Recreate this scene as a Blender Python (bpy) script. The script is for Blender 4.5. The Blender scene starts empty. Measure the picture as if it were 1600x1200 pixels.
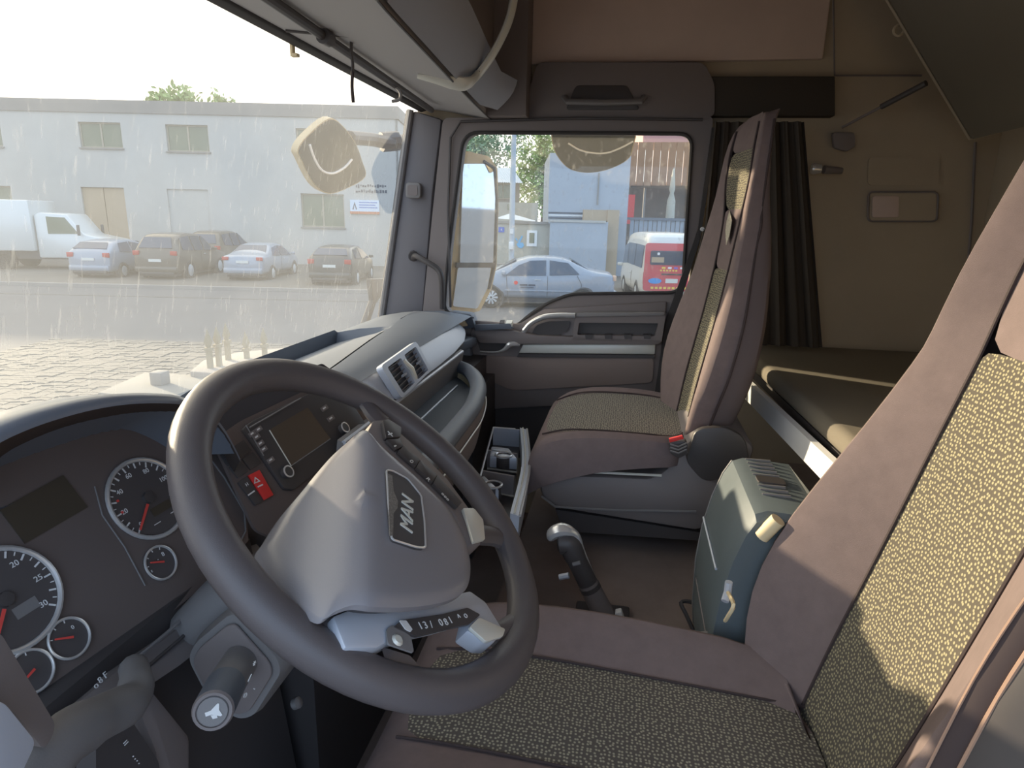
import bpy, bmesh, random
from mathutils import Vector, Matrix
from mathutils.geometry import tessellate_polygon
from math import sin, cos, tan, pi, radians, degrees, sqrt, atan2, hypot
random.seed(7)
S = bpy.context.scene
COL = S.collection
V = Vector

# ------------------------------------------------------------------ camera
CAM = V((0, 1.10, 1.20)); FPX = 1000.0
YAW, PITCH, ROLL = radians(10), radians(14.36), radians(1.3)
fwd = V((sin(YAW) * cos(PITCH), -cos(YAW) * cos(PITCH), -sin(PITCH)))
_r = fwd.cross(V((0, 0, 1))).normalized(); _u = _r.cross(fwd)
RT = cos(ROLL) * _r + sin(ROLL) * _u
UP = cos(ROLL) * _u - sin(ROLL) * _r
cd = bpy.data.cameras.new('camera'); cam = bpy.data.objects.new('camera', cd); COL.objects.link(cam)
cd.sensor_width = 36; cd.lens = FPX / 1600 * 36; cd.clip_start = 0.02; cd.clip_end = 500
cam.matrix_world = Matrix(((RT.x, UP.x, -fwd.x, CAM.x), (RT.y, UP.y, -fwd.y, CAM.y), (RT.z, UP.z, -fwd.z, CAM.z), (0, 0, 0, 1)))
S.camera = cam
S.view_settings.view_transform = 'Standard'; S.view_settings.look = 'None'
S.view_settings.gamma = 1; S.view_settings.use_curve_mapping = False
S.view_settings.exposure = 1.05

# ------------------------------------------------------------------ sun and sky
SAZ, SEL = radians(-27), radians(11.5)
SUN = V((cos(SAZ) * cos(SEL), sin(SAZ) * cos(SEL), sin(SEL)))
ld = bpy.data.lights.new('sun', 'SUN'); sun = bpy.data.objects.new('sun', ld); COL.objects.link(sun)
ld.energy = 4.7; ld.angle = radians(0.9); ld.color = (1.0, 0.83, 0.58)
sun.rotation_euler = SUN.to_track_quat('Z', 'Y').to_euler(); sun.location = (6, -3, 4)
W = bpy.data.worlds.new('world'); S.world = W; W.use_nodes = True
nt = W.node_tree; N = nt.nodes; N.clear()
tc = N.new('ShaderNodeTexCoord'); dt = N.new('ShaderNodeVectorMath'); dt.operation = 'DOT_PRODUCT'
dt.inputs[1].default_value = SUN
nrm = N.new('ShaderNodeVectorMath'); nrm.operation = 'NORMALIZE'
nt.links.new(tc.outputs['Generated'], nrm.inputs[0]); nt.links.new(nrm.outputs[0], dt.inputs[0])
r1 = N.new('ShaderNodeValToRGB'); mr = N.new('ShaderNodeMapRange')
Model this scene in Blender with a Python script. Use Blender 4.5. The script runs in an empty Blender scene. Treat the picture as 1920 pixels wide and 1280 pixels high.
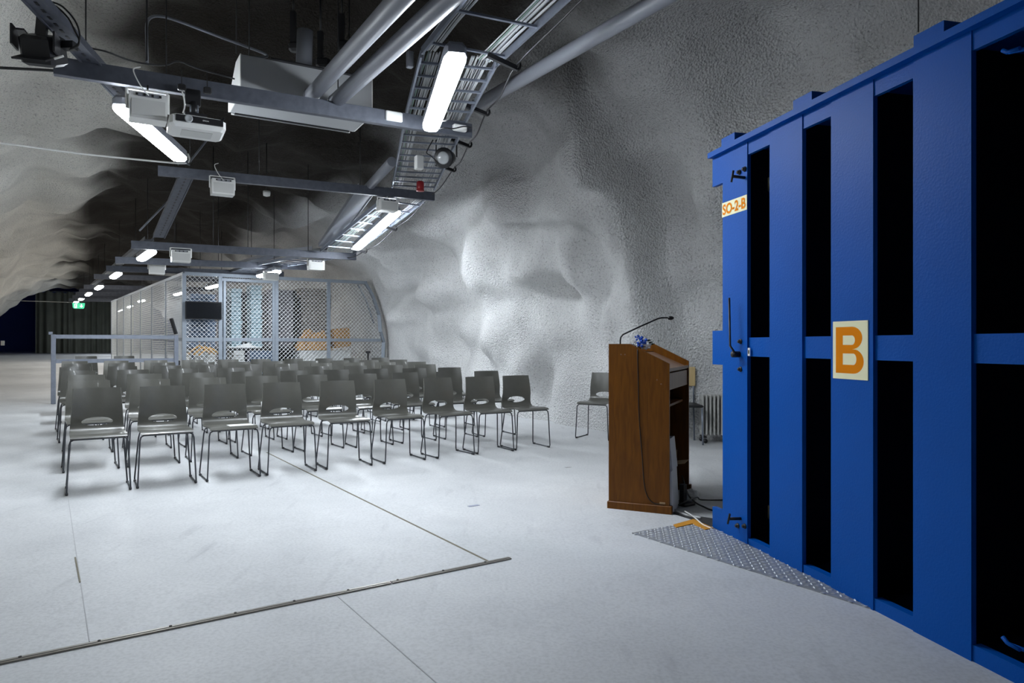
import bpy, bmesh, math, random
from math import sin, cos, pi, radians, sqrt, atan2
from mathutils import Vector, Matrix, noise
random.seed(7)
S = bpy.context.scene
COL = S.collection
# ------------------------------------------------------------------ camera, world, exposure
F = 1330.0; HY = 645.0; HC = 1.30
cam_d = bpy.data.cameras.new('camera'); cam = bpy.data.objects.new('camera', cam_d); COL.objects.link(cam)
cam.location = (0, 0, HC); cam.rotation_euler = (pi/2, 0, 0)
cam_d.sensor_width = 36; cam_d.lens = F/1920*36; cam_d.shift_y = (HY-640)/1920
cam_d.clip_start = .05; cam_d.clip_end = 200
S.camera = cam
w = bpy.data.worlds.new('world'); S.world = w; w.use_nodes = True
w.node_tree.nodes['Background'].inputs[0].default_value = (.35, .42, .55, 1)
w.node_tree.nodes['Background'].inputs[1].default_value = 0.0
S.view_settings.view_transform = 'Standard'; S.view_settings.look = 'None'
S.view_settings.gamma = 1; S.view_settings.use_curve_mapping = False
S.view_settings.exposure = 1.0
LAMP = 56.0       # radiance of the fluorescent diffusers
LAMPCOL = (.86, .93, 1.0)

# ------------------------------------------------------------------ frames
AV = Vector((-.556, .831, 0)); BV = Vector((.831, .556, 0)); UP = Vector((0, 0, 1))
SLOPE = .0156
def V(*a): return Vector(a)
def fz(x, y): return SLOPE*(AV.x*x + AV.y*y)
def P(px, py, Y): return V((px-960)/F*Y, Y, HC + (HY-py)/F*Y)
def G(px, py, dz=0):
    r = (px-960)/F
    Y = (HC-dz)/((py-HY)/F + SLOPE*(AV.x*r + AV.y))
    return V(r*Y, Y, fz(r*Y, Y)+dz)
def AB(a, b, z=0):
    p = AV*a + BV*b
    return V(p.x, p.y, fz(p.x, p.y)+z)
def PB(px, a):            # b coordinate of the point seen at column px on the line a=const
    r = (px-960)/F
    return a*(.556+.831*r)/(.831-.556*r)
def R3(x, y, z=UP):
    m = Matrix((x, y, z)).transposed(); return m
R_ROOM = R3(BV, AV)
BD = V(.86, .51, 0).normalized(); BP = V(-BD.y, BD.x, 0)
R_BEAM = R3(BD, BP)
RID = Matrix.Identity(3)

# ------------------------------------------------------------------ materials
def new_mat(name):
    m = bpy.data.materials.new(name); m.use_nodes = True
    return m, m.node_tree, m.node_tree.nodes['Principled BSDF']
def mat(name, col, rough=.5, metal=0, var=.08, scale=8, bump=0, bscale=60, spec=.5, emit=None, coat=0):
    m, nt, b = new_mat(name)
    b.inputs['Roughness'].default_value = rough; b.inputs['Metallic'].default_value = metal
    b.inputs['Specular IOR Level'].default_value = spec
    if coat: b.inputs['Coat Weight'].default_value = coat
    N = nt.nodes.new; L = nt.links.new
    tc = N('ShaderNodeTexCoord')
    nz = N('ShaderNodeTexNoise'); nz.inputs['Scale'].default_value = scale; nz.inputs['Detail'].default_value = 5
    L(tc.outputs['Object'], nz.inputs['Vector'])
    mx = N('ShaderNodeMix'); mx.data_type = 'RGBA'
    lo = tuple(c*(1-var) for c in col); hi = tuple(min(1, c*(1+var)) for c in col)
    mx.inputs[6].default_value = (*lo, 1); mx.inputs[7].default_value = (*hi, 1)
    L(nz.outputs['Fac'], mx.inputs[0]); L(mx.outputs[2], b.inputs['Base Color'])
    if bump:
        n2 = N('ShaderNodeTexNoise'); n2.inputs['Scale'].default_value = bscale; n2.inputs['Detail'].default_value = 3
        L(tc.outputs['Object'], n2.inputs['Vector'])
        bp = N('ShaderNodeBump'); bp.inputs['Strength'].default_value = bump; bp.inputs['Distance'].default_value = .01
        L(n2.outputs['Fac'], bp.inputs['Height']); L(bp.outputs['Normal'], b.inputs['Normal'])
    if emit:
        b.inputs['Emission Color'].default_value = (*emit[0], 1); b.inputs['Emission Strength'].default_value = emit[1]
    return m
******
**What to work on**.
Leave out the pictures and repeat everything else in the records exactly.

**Task result**.
Recreate this scene as a Blender Python (bpy) script. The script is for Blender 4.5. The Blender scene starts empty. Measure the picture as if it were 1600x1200 pixels.
import bpy, bmesh, random
from mathutils import Vector, Matrix
from mathutils.geometry import tessellate_polygon
from math import sin, cos, tan, pi, radians, degrees, sqrt, atan2, hypot
random.seed(7)
S = bpy.context.scene
COL = S.collection
V = Vector

# ------------------------------------------------------------------ camera
CAM = V((0, 1.10, 1.20)); FPX = 1000.0
YAW, PITCH, ROLL = radians(10), radians(14.36), radians(1.3)
fwd = V((sin(YAW) * cos(PITCH), -cos(YAW) * cos(PITCH), -sin(PITCH)))
_r = fwd.cross(V((0, 0, 1))).normalized(); _u = _r.cross(fwd)
RT = cos(ROLL) * _r + sin(ROLL) * _u
UP = cos(ROLL) * _u - sin(ROLL) * _r
cd = bpy.data.cameras.new('camera'); cam = bpy.data.objects.new('camera', cd); COL.objects.link(cam)
cd.sensor_width = 36; cd.lens = FPX / 1600 * 36; cd.clip_start = 0.02; cd.clip_end = 500
cam.matrix_world = Matrix(((RT.x, UP.x, -fwd.x, CAM.x), (RT.y, UP.y, -fwd.y, CAM.y), (RT.z, UP.z, -fwd.z, CAM.z), (0, 0, 0, 1)))
S.camera = cam
S.view_settings.view_transform = 'Standard'; S.view_settings.look = 'None'
S.view_settings.gamma = 1; S.view_settings.use_curve_mapping = False
S.view_settings.exposure = 1.05

# ------------------------------------------------------------------ sun and sky
SAZ, SEL = radians(-27), radians(11.5)
SUN = V((cos(SAZ) * cos(SEL), sin(SAZ) * cos(SEL), sin(SEL)))
ld = bpy.data.lights.new('sun', 'SUN'); sun = bpy.data.objects.new('sun', ld); COL.objects.link(sun)
ld.energy = 4.7; ld.angle = radians(0.9); ld.color = (1.0, 0.83, 0.58)
sun.rotation_euler = SUN.to_track_quat('Z', 'Y').to_euler(); sun.location = (6, -3, 4)
W = bpy.data.worlds.new('world'); S.world = W; W.use_nodes = True
nt = W.node_tree; N = nt.nodes; N.clear()
tc = N.new('ShaderNodeTexCoord'); dt = N.new('ShaderNodeVectorMath'); dt.operation = 'DOT_PRODUCT'
dt.inputs[1].default_value = SUN
nrm = N.new('ShaderNodeVectorMath'); nrm.operation = 'NORMALIZE'
nt.links.new(tc.outputs['Generated'], nrm.inputs[0]); nt.links.new(nrm.outputs[0], dt.inputs[0])
r1 = N.new('ShaderNodeValToRGB'); mr = N.new('ShaderNodeMapRange')
Model this scene in Blender with a Python script. Use Blender 4.5. The script runs in an empty Blender scene. Treat the picture as 1920 pixels wide and 1280 pixels high.
import bpy, bmesh, math, random
from math import sin, cos, pi, radians, sqrt, atan2
from mathutils import Vector, Matrix, noise
random.seed(7)
S = bpy.context.scene
COL = S.collection
# ------------------------------------------------------------------ camera, world, exposure
F = 1330.0; HY = 645.0; HC = 1.30
cam_d = bpy.data.cameras.new('camera'); cam = bpy.data.objects.new('camera', cam_d); COL.objects.link(cam)
cam.location = (0, 0, HC); cam.rotation_euler = (pi/2, 0, 0)
cam_d.sensor_width = 36; cam_d.lens = F/1920*36; cam_d.shift_y = (HY-640)/1920
cam_d.clip_start = .05; cam_d.clip_end = 200
S.camera = cam
w = bpy.data.worlds.new('world'); S.world = w; w.use_nodes = True
w.node_tree.nodes['Background'].inputs[0].default_value = (.35, .42, .55, 1)
w.node_tree.nodes['Background'].inputs[1].default_value = 0.0
S.view_settings.view_transform = 'Standard'; S.view_settings.look = 'None'
S.view_settings.gamma = 1; S.view_settings.use_curve_mapping = False
S.view_settings.exposure = 1.0
LAMP = 56.0       # radiance of the fluorescent diffusers
LAMPCOL = (.86, .93, 1.0)

# ------------------------------------------------------------------ frames
AV = Vector((-.556, .831, 0)); BV = Vector((.831, .556, 0)); UP = Vector((0, 0, 1))
SLOPE = .0156
def V(*a): return Vector(a)
def fz(x, y): return SLOPE*(AV.x*x + AV.y*y)
def P(px, py, Y): return V((px-960)/F*Y, Y, HC + (HY-py)/F*Y)
def G(px, py, dz=0):
    r = (px-960)/F
    Y = (HC-dz)/((py-HY)/F + SLOPE*(AV.x*r + AV.y))
    return V(r*Y, Y, fz(r*Y, Y)+dz)
def AB(a, b, z=0):
    p = AV*a + BV*b
    return V(p.x, p.y, fz(p.x, p.y)+z)
def PB(px, a):            # b coordinate of the point seen at column px on the line a=const
    r = (px-960)/F
    return a*(.556+.831*r)/(.831-.556*r)
def R3(x, y, z=UP):
    m = Matrix((x, y, z)).transposed(); return m
R_ROOM = R3(BV, AV)
BD = V(.86, .51, 0).normalized(); BP = V(-BD.y, BD.x, 0)
R_BEAM = R3(BD, BP)
RID = Matrix.Identity(3)

# ------------------------------------------------------------------ materials
def new_mat(name):
    m = bpy.data.materials.new(name); m.use_nodes = True
    return m, m.node_tree, m.node_tree.nodes['Principled BSDF']
def mat(name, col, rough=.5, metal=0, var=.08, scale=8, bump=0, bscale=60, spec=.5, emit=None, coat=0):
    m, nt, b = new_mat(name)
    b.inputs['Roughness'].default_value = rough; b.inputs['Metallic'].default_value = metal
    b.inputs['Specular IOR Level'].default_value = spec
    if coat: b.inputs['Coat Weight'].default_value = coat
    N = nt.nodes.new; L = nt.links.new
    tc = N('ShaderNodeTexCoord')
    nz = N('ShaderNodeTexNoise'); nz.inputs['Scale'].default_value = scale; nz.inputs['Detail'].default_value = 5
    L(tc.outputs['Object'], nz.inputs['Vector'])
    mx = N('ShaderNodeMix'); mx.data_type = 'RGBA'
    lo = tuple(c*(1-var) for c in col); hi = tuple(min(1, c*(1+var)) for c in col)
    mx.inputs[6].default_value = (*lo, 1); mx.inputs[7].default_value = (*hi, 1)
    L(nz.outputs['Fac'], mx.inputs[0]); L(mx.outputs[2], b.inputs['Base Color'])
    if bump:
        n2 = N('ShaderNodeTexNoise'); n2.inputs['Scale'].default_value = bscale; n2.inputs['Detail'].default_value = 3
        L(tc.outputs['Object'], n2.inputs['Vector'])
        bp = N('ShaderNodeBump'); bp.inputs['Strength'].default_value = bump; bp.inputs['Distance'].default_value = .01
        L(n2.outputs['Fac'], bp.inputs['Height']); L(bp.outputs['Normal'], b.inputs['Normal'])
    if emit:
        b.inputs['Emission Color'].default_value = (*emit[0], 1); b.inputs['Emission Strength'].default_value = emit[1]
    return m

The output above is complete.